Task instructions: Type out every line below exactly as it reads.
----------
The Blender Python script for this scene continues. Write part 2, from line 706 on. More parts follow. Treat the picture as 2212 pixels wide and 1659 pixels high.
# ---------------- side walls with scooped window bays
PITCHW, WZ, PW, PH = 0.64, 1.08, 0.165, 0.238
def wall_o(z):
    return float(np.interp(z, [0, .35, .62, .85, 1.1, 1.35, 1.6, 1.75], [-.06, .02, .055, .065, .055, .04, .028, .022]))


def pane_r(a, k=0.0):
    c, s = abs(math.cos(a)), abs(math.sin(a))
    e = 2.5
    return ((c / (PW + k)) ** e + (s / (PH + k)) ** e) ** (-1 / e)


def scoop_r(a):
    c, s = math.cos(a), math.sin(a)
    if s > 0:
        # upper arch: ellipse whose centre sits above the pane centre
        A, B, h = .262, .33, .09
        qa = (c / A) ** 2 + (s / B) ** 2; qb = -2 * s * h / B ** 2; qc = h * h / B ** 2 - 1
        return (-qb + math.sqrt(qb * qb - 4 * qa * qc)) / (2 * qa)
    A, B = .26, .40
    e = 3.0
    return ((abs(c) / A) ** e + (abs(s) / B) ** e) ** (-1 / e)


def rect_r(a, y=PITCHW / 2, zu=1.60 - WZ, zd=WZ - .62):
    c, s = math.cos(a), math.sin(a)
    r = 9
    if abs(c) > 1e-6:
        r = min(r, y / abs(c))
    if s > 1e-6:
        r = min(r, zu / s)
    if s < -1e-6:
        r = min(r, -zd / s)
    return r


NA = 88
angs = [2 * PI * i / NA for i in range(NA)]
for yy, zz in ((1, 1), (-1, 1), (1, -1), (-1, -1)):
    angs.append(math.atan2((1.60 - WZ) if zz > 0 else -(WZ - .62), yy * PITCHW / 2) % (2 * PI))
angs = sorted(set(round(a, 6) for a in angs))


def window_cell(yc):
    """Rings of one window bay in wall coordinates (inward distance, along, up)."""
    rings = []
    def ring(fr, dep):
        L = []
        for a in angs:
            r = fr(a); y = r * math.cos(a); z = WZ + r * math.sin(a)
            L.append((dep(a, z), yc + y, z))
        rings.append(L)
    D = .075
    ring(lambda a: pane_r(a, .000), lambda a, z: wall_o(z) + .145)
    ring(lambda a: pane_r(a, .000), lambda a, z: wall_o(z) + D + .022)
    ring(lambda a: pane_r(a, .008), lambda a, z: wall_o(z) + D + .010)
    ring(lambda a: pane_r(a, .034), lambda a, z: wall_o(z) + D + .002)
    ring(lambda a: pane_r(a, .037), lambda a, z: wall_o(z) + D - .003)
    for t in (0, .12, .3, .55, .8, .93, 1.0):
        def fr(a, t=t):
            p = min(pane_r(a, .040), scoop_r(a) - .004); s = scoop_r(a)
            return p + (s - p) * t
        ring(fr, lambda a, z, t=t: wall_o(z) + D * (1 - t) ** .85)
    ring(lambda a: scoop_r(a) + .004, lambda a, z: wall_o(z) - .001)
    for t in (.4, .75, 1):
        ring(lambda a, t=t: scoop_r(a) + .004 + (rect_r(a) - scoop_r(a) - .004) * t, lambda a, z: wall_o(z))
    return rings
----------
Written response:
The Blender Python script for this scene continues. Write part 2, from line 706 on. More parts follow. Treat the picture as 2212 pixels wide and 1659 pixels high.
# ---------------- side walls with scooped window bays
PITCHW, WZ, PW, PH = 0.64, 1.08, 0.165, 0.238
def wall_o(z):
    return float(np.interp(z, [0, .35, .62, .85, 1.1, 1.35, 1.6, 1.75], [-.06, .02, .055, .065, .055, .04, .028, .022]))


def pane_r(a, k=0.0):
    c, s = abs(math.cos(a)), abs(math.sin(a))
    e = 2.5
    return ((c / (PW + k)) ** e + (s / (PH + k)) ** e) ** (-1 / e)


def scoop_r(a):
    c, s = math.cos(a), math.sin(a)
    if s > 0:
        # upper arch: ellipse whose centre sits above the pane centre
        A, B, h = .262, .33, .09
        qa = (c / A) ** 2 + (s / B) ** 2; qb = -2 * s * h / B ** 2; qc = h * h / B ** 2 - 1
        return (-qb + math.sqrt(qb * qb - 4 * qa * qc)) / (2 * qa)
    A, B = .26, .40
    e = 3.0
    return ((abs(c) / A) ** e + (abs(s) / B) ** e) ** (-1 / e)


def rect_r(a, y=PITCHW / 2, zu=1.60 - WZ, zd=WZ - .62):
    c, s = math.cos(a), math.sin(a)
    r = 9
    if abs(c) > 1e-6:
        r = min(r, y / abs(c))
    if s > 1e-6:
        r = min(r, zu / s)
    if s < -1e-6:
        r = min(r, -zd / s)
    return r


NA = 88
angs = [2 * PI * i / NA for i in range(NA)]
for yy, zz in ((1, 1), (-1, 1), (1, -1), (-1, -1)):
    angs.append(math.atan2((1.60 - WZ) if zz > 0 else -(WZ - .62), yy * PITCHW / 2) % (2 * PI))
angs = sorted(set(round(a, 6) for a in angs))


def window_cell(yc):
    """Rings of one window bay in wall coordinates (inward distance, along, up)."""
    rings = []
    def ring(fr, dep):
        L = []
        for a in angs:
            r = fr(a); y = r * math.cos(a); z = WZ + r * math.sin(a)
            L.append((dep(a, z), yc + y, z))
        rings.append(L)
    D = .075
    ring(lambda a: pane_r(a, .000), lambda a, z: wall_o(z) + .145)
    ring(lambda a: pane_r(a, .000), lambda a, z: wall_o(z) + D + .022)
    ring(lambda a: pane_r(a, .008), lambda a, z: wall_o(z) + D + .010)
    ring(lambda a: pane_r(a, .034), lambda a, z: wall_o(z) + D + .002)
    ring(lambda a: pane_r(a, .037), lambda a, z: wall_o(z) + D - .003)
    for t in (0, .12, .3, .55, .8, .93, 1.0):
        def fr(a, t=t):
            p = min(pane_r(a, .040), scoop_r(a) - .004); s = scoop_r(a)
            return p + (s - p) * t
        ring(fr, lambda a, z, t=t: wall_o(z) + D * (1 - t) ** .85)
    ring(lambda a: scoop_r(a) + .004, lambda a, z: wall_o(z) - .001)
    for t in (.4, .75, 1):
        ring(lambda a, t=t: scoop_r(a) + .004 + (rect_r(a) - scoop_r(a) - .004) * t, lambda a, z: wall_o(z))
    return rings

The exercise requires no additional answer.